[RECORDED INFORMATION]:

-- Start --

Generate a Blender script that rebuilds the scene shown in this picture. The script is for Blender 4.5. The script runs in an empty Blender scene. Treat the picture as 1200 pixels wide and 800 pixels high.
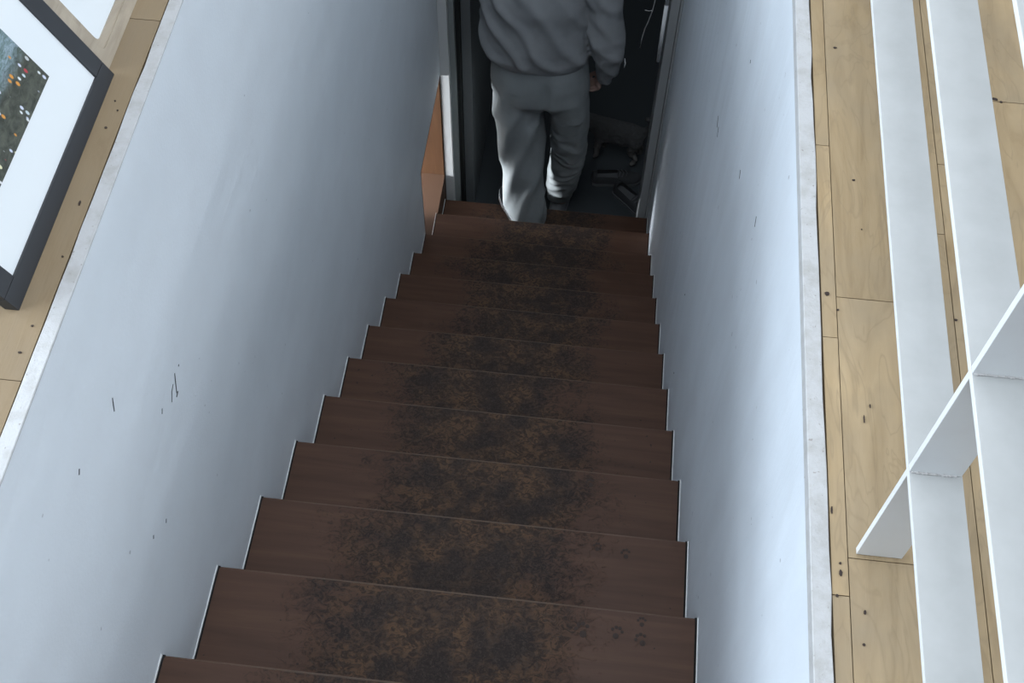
import bpy, bmesh, math, random
from mathutils import Vector, Matrix, noise
random.seed(7)
sc = bpy.context.scene
COL = sc.collection
PI = math.pi

# ------------------------------------------------------------------ camera
W = 0.935                                   # stairwell width
cam_d = bpy.data.cameras.new('camera')
cam = bpy.data.objects.new('camera', cam_d); COL.objects.link(cam)
CAM_LOC = Vector((0.642, -0.328, 1.268))
pitch, roll, yaw = math.radians(57.145), math.radians(1.297), math.radians(-5.164)
fw = Vector((math.sin(yaw)*math.cos(pitch), math.cos(yaw)*math.cos(pitch), -math.sin(pitch)))
rt0 = Vector((math.cos(yaw), -math.sin(yaw), 0)); up0 = rt0.cross(fw)
rt = math.cos(roll)*rt0 + math.sin(roll)*up0
up = -math.sin(roll)*rt0 + math.cos(roll)*up0
m = Matrix((rt, up, -fw)).transposed().to_4x4(); m.translation = CAM_LOC
cam.matrix_world = m
cam_d.sensor_width = 36; cam_d.lens = 36*1408/1200
cam_d.clip_start = 0.02
sc.camera = cam

# ------------------------------------------------------------------ light
ZH = -3.2
vs = sc.view_settings
vs.view_transform = 'Standard'; vs.look = 'None'; vs.gamma = 1; vs.use_curve_mapping = False
vs.exposure = 0.07
world = bpy.data.worlds.new('sky'); sc.world = world; world.use_nodes = True
bg = world.node_tree.nodes['Background']
bg.inputs[0].default_value = (0.62, 0.78, 1.0, 1); bg.inputs[1].default_value = 1.0

def area(name, loc, target, sx, sy, power, color):
    d = bpy.data.lights.new(name, 'AREA'); d.shape = 'RECTANGLE'; d.size = sx; d.size_y = sy
    d.energy = power; d.color = color
    o = bpy.data.objects.new(name, d); COL.objects.link(o); o.location = loc
    o.rotation_euler = (Vector(target)-Vector(loc)).to_track_quat('-Z', 'Y').to_euler()
    return o
area('daylight_side_window', (-2.58, 0.3, 1.30), (0.5, 0.3, 0.6), 2.6, 1.3, 168, (0.80, 0.90, 1.0))
area('right_fill_light', (3.48, 0.2, 1.55), (0.5, 0.2, 0.6), 2.2, 1.3, 38, (0.90, 0.95, 1.0))  # added fill to brighten the left stairwell wall
area('daylight_skylight', (0.55, 1.0, 2.36), (0.55, 1.0, 0), 1.3, 3.0, 46, (0.88, 0.94, 1.0))
area('hall_fill_light', (1.6, 5.9, -1.2), (0.6, 4.2, ZH), 0.8, 0.6, 5.0, (0.80, 0.90, 1.0))  # dim fill added to lift the dark hall; no window there
area('daylight_low_window', (-1.24, 3.00, -2.58), (0.2, 3.05, -2.72), 0.3, 0.16, 78.0, (0.90, 0.95, 1.0))

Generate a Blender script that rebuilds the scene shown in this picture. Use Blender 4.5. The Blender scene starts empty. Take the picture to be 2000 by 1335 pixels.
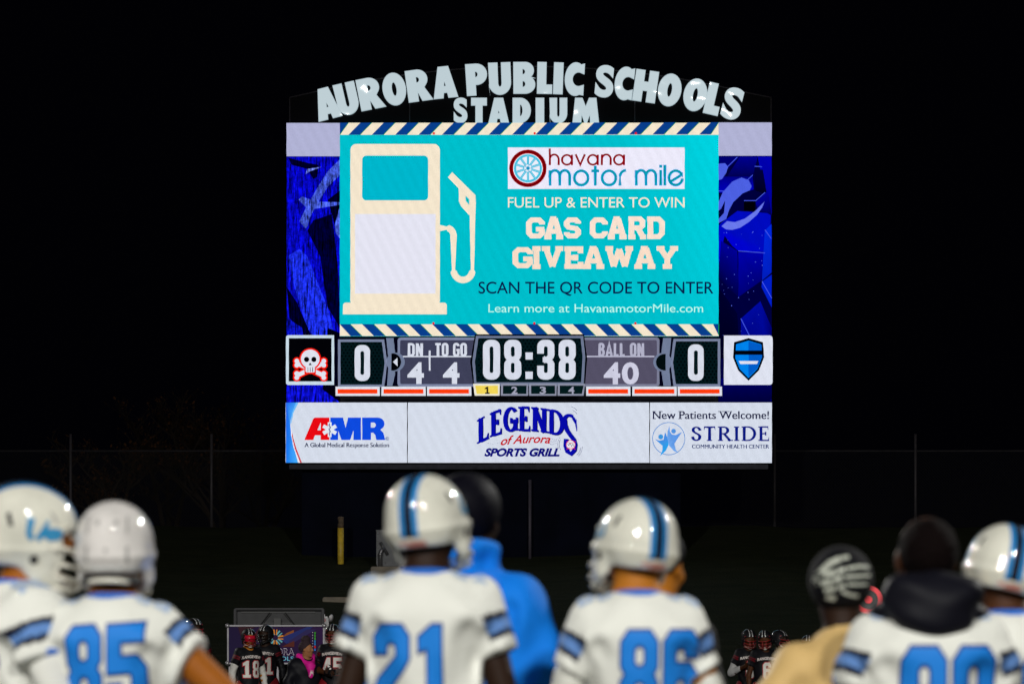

-- End --

[EXERCISE]: Only the number is required: the count of lines containing the word "Generate".

[ANSWER TO THIS EXERCISE]: 2